Execution casts doubt on British support for Iran nuclear deal
Doubts have been raised over Britain’s support for the Iran
nuclear deal after the execution of a British-Iranian dual citizen.
Alireza Akbari, a former deputy defence minister of Iran,
was hanged on Saturday after the regime convicted him of spying for MI6, a
charge he denied.
Yesterday Andy Slaughter, Akbari’s former MP, said he did
not think the Foreign Office had done enough to try to save him. The killing,
believed by the Foreign Office to be the first time that a dual citizen has
been executed by Iran since the 1980s, provoked condemnation around the world.
James Cleverly, the foreign secretary, has announced
measures in response, including sanctions against Mohammad Jafar Montazeri,
Iran’s prosecutor-general, and summoning Seyed Mehdi Hosseini Matin, the chargé
d’affaires who is the country’s most senior diplomat in Britain, to Whitehall.
Alicia Kearns, Tory chairwoman of the foreign affairs select
committee, said that the nuclear deal, the Joint Comprehensive Plan of Action,
clearly “hasn’t worked”.
Reports yesterday suggested that Britain is reconsidering
its support for the deal. Kearns said: “The deal hasn’t worked in that I don’t
think it’s significantly stopped Iran pursuing its nuclear ambitions. What
they’re trying to do now is work out how to put a nuclear weapon into their
weapons system and deploy it. I suspect the government is reappraising
everything [relating to Iran]. I imagine it’s not just the nuclear deal
specifically.”
Ministers are planning to declare Iran’s Islamic
Revolutionary Guard Corps a terrorist organisation and ban it in Britain. The
Labour Party said yesterday it would support the move.

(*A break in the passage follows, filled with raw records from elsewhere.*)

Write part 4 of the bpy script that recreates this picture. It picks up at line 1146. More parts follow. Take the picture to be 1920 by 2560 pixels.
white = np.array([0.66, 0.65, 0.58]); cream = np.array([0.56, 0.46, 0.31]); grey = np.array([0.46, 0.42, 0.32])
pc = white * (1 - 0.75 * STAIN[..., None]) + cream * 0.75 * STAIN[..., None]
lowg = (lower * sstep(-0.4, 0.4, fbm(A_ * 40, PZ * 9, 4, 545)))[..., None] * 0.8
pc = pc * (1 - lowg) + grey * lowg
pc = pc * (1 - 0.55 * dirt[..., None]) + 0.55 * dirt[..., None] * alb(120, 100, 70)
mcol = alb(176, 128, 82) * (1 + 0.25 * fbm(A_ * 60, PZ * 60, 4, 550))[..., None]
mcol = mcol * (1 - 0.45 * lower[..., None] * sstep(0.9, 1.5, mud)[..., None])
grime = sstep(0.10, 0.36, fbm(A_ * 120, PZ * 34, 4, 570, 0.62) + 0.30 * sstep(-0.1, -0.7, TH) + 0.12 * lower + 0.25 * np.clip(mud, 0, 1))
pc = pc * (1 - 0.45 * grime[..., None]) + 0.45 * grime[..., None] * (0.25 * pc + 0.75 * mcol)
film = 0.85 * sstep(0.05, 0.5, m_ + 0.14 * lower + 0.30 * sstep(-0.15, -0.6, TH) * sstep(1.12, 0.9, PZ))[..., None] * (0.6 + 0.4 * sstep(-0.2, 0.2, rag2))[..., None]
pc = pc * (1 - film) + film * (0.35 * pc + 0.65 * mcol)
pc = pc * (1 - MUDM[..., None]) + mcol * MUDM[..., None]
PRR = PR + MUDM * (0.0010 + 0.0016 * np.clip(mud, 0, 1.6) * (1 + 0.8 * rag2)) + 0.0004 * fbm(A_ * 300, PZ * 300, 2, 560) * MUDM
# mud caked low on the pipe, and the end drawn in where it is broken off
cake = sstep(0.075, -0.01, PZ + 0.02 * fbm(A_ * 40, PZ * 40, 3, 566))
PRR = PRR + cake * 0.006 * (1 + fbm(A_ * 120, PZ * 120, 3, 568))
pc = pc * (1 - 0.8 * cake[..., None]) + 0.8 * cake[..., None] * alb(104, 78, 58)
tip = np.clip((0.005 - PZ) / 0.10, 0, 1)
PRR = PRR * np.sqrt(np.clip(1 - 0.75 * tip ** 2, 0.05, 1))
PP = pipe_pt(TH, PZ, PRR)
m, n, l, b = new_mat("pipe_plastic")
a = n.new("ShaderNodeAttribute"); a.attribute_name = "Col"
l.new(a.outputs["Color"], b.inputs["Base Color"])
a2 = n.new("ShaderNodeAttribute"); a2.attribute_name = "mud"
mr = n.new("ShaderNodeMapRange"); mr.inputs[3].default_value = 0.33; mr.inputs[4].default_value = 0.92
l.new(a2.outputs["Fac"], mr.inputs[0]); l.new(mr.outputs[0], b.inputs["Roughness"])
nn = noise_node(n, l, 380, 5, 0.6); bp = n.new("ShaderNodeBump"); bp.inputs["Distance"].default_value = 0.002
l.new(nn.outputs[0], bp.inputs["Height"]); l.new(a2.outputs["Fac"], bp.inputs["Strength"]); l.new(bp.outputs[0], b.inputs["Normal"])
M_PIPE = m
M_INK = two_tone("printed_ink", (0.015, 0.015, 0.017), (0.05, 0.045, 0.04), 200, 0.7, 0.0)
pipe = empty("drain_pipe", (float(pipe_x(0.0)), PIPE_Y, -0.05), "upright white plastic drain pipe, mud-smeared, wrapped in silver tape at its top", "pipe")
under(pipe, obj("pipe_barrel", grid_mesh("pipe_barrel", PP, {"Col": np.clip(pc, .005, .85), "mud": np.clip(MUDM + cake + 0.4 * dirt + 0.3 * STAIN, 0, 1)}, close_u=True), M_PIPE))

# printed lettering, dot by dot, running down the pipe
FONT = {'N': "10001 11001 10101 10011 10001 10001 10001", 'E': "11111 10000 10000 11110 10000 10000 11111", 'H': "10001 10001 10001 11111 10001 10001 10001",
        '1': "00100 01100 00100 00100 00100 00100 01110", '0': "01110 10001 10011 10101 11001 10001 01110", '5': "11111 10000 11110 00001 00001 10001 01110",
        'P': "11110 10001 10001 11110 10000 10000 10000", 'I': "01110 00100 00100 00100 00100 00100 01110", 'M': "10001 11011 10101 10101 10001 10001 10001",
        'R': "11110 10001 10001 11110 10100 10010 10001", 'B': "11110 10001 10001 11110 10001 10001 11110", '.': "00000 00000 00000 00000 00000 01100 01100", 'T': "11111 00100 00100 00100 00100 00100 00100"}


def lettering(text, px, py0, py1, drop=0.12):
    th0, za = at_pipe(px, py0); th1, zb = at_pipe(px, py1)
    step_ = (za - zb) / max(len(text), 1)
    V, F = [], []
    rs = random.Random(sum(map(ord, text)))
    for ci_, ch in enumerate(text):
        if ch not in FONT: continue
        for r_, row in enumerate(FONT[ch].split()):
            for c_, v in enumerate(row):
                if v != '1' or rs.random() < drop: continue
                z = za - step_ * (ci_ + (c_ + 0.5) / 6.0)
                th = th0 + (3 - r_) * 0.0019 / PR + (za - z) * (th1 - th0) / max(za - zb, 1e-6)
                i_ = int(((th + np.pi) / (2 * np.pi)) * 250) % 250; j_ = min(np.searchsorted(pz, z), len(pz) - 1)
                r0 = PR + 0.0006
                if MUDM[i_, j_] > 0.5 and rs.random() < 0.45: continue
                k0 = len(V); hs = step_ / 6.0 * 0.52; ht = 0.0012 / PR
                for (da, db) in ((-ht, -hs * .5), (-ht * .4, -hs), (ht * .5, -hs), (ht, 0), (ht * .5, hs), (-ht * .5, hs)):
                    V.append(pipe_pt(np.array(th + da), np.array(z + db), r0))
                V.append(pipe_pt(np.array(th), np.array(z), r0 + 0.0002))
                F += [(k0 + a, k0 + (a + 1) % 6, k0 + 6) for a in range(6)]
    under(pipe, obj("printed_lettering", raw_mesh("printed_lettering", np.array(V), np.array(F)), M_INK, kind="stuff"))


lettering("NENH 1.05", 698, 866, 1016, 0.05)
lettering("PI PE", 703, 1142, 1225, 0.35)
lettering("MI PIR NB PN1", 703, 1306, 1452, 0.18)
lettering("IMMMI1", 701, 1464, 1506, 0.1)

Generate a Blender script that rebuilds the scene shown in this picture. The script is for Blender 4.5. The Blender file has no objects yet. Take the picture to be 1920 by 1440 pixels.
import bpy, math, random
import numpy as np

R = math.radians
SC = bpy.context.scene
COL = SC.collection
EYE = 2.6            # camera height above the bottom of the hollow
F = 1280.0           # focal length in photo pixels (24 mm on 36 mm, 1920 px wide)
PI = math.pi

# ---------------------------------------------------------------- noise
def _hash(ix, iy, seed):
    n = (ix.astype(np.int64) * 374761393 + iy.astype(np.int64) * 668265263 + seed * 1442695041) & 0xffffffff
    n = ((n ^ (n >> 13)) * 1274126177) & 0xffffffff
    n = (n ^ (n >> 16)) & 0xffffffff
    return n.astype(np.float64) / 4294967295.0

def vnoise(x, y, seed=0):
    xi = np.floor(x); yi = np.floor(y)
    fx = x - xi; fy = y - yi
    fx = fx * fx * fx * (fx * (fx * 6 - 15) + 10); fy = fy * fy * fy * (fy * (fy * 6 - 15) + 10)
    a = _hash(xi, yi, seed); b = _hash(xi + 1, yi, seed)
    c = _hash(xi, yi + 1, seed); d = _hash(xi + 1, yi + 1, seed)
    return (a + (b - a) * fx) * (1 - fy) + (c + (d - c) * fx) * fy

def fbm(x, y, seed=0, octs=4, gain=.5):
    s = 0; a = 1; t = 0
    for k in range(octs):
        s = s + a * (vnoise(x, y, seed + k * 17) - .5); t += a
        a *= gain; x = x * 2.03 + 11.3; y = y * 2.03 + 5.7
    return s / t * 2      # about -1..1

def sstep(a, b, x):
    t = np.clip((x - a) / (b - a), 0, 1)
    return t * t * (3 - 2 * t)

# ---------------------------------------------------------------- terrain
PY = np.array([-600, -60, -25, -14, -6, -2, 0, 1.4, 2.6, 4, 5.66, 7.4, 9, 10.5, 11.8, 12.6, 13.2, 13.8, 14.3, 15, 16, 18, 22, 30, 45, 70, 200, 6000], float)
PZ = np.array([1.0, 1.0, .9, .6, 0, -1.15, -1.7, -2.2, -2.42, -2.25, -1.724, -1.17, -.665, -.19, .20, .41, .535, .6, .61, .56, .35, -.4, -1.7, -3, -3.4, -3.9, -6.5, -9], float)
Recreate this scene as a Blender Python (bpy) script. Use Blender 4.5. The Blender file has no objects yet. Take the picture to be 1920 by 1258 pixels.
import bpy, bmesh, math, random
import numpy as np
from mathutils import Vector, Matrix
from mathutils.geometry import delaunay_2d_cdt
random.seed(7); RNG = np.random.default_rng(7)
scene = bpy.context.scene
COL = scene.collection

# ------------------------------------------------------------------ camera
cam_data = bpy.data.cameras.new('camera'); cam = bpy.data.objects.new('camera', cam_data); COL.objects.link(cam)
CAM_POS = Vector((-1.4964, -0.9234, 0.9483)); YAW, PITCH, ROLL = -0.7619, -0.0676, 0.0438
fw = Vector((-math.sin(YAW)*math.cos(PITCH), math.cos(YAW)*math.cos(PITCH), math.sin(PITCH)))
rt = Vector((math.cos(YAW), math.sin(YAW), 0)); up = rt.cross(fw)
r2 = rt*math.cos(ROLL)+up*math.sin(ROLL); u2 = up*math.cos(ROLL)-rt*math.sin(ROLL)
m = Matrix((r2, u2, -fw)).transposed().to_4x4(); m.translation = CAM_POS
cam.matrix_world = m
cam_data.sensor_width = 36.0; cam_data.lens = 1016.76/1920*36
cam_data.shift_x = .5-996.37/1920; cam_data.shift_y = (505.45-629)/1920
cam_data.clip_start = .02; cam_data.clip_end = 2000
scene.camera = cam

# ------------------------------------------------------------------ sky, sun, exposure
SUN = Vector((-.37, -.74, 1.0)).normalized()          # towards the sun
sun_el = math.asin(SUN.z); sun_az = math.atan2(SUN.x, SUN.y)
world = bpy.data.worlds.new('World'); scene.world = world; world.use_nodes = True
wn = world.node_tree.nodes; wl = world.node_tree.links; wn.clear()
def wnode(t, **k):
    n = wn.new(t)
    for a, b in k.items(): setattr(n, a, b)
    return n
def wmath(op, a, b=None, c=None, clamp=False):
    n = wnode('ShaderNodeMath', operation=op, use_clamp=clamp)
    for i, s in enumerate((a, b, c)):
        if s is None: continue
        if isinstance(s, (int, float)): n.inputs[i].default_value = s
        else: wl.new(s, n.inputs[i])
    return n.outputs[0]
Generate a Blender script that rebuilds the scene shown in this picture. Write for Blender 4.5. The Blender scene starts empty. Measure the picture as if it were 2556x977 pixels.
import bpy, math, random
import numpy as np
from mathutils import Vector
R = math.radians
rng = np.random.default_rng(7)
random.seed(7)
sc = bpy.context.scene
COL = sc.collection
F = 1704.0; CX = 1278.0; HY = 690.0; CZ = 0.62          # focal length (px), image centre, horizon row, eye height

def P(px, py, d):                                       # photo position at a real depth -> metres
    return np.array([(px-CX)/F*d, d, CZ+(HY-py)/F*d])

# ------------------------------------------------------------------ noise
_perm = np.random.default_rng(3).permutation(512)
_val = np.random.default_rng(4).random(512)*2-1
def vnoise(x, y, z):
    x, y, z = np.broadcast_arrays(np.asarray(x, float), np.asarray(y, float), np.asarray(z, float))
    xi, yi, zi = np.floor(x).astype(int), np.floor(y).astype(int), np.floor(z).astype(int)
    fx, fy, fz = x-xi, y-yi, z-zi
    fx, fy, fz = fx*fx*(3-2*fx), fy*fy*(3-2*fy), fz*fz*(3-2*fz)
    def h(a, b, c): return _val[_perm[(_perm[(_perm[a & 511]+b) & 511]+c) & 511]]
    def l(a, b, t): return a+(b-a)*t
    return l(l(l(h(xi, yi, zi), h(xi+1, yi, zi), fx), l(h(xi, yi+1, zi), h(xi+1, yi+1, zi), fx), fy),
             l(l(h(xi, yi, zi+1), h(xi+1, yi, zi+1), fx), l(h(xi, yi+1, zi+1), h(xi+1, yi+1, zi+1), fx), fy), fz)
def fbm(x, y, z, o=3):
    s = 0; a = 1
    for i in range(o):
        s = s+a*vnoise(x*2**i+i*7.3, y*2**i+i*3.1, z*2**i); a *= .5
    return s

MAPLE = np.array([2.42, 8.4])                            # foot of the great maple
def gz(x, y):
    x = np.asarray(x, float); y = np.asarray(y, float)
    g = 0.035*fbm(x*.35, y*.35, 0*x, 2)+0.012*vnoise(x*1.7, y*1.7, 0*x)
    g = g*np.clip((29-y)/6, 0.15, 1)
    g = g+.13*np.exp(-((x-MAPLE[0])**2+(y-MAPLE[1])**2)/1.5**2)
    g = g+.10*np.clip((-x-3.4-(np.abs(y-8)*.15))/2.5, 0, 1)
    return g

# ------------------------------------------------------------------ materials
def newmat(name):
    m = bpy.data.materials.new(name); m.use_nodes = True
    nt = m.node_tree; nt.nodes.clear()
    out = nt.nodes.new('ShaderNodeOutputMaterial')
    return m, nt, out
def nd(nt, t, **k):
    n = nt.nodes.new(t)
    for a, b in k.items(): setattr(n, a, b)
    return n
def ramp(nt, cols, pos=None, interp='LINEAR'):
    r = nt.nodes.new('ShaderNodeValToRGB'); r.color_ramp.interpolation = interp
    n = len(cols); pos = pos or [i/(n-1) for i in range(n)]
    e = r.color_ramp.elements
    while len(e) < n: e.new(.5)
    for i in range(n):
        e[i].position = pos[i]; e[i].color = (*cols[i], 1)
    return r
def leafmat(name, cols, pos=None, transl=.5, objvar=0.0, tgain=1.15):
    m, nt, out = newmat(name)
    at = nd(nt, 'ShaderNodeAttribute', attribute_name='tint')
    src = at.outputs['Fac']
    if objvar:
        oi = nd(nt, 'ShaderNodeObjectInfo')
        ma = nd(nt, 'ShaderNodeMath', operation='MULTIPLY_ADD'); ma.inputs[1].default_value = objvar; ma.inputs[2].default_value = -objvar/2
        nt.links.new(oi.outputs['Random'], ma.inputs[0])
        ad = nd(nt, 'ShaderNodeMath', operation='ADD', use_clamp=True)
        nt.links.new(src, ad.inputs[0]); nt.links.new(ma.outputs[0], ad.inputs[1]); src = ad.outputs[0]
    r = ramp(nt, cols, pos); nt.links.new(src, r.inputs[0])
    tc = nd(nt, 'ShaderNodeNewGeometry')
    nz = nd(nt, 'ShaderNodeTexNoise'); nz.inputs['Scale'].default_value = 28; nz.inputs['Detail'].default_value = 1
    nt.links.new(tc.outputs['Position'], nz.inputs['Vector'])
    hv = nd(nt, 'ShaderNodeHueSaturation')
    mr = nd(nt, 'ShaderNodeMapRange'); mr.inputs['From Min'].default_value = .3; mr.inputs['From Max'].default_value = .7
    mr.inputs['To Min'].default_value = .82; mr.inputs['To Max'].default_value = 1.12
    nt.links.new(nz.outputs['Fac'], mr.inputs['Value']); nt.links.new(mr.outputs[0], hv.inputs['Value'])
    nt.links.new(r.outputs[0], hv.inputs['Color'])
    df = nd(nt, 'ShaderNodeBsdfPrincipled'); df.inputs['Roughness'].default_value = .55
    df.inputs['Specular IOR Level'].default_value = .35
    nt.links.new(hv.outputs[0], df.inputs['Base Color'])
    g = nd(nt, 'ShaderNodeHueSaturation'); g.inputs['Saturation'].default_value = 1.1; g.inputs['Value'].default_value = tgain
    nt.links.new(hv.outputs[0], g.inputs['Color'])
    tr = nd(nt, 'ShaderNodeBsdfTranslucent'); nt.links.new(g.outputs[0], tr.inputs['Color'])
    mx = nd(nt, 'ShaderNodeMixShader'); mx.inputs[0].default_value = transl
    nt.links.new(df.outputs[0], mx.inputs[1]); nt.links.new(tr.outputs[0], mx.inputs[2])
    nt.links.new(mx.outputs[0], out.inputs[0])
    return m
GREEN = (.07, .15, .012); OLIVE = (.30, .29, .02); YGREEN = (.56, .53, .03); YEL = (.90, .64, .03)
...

It is understood that Akbari’s family, who were called to
Evin prison in Tehran last week for a final visit, had not wanted his case to
be raised formally by the UK government until it became clear that legal routes
were exhausted.
Slaughter, the Labour MP for Hammersmith, said he had to
write to the Foreign Office five times in February and March last year before
he got a reply. “I don’t feel they did enough,” he said. “I don’t know whether
it would have made any difference, but I certainly felt frustrated, and I think
the family [did] as well.”
The Foreign Office said that “consular officials made
contact with Alireza Akbari’s family as soon as we received Mr Slaughter’s
correspondence in February 2022. We have been in regular contact with the
family since then to provide them with consular support.”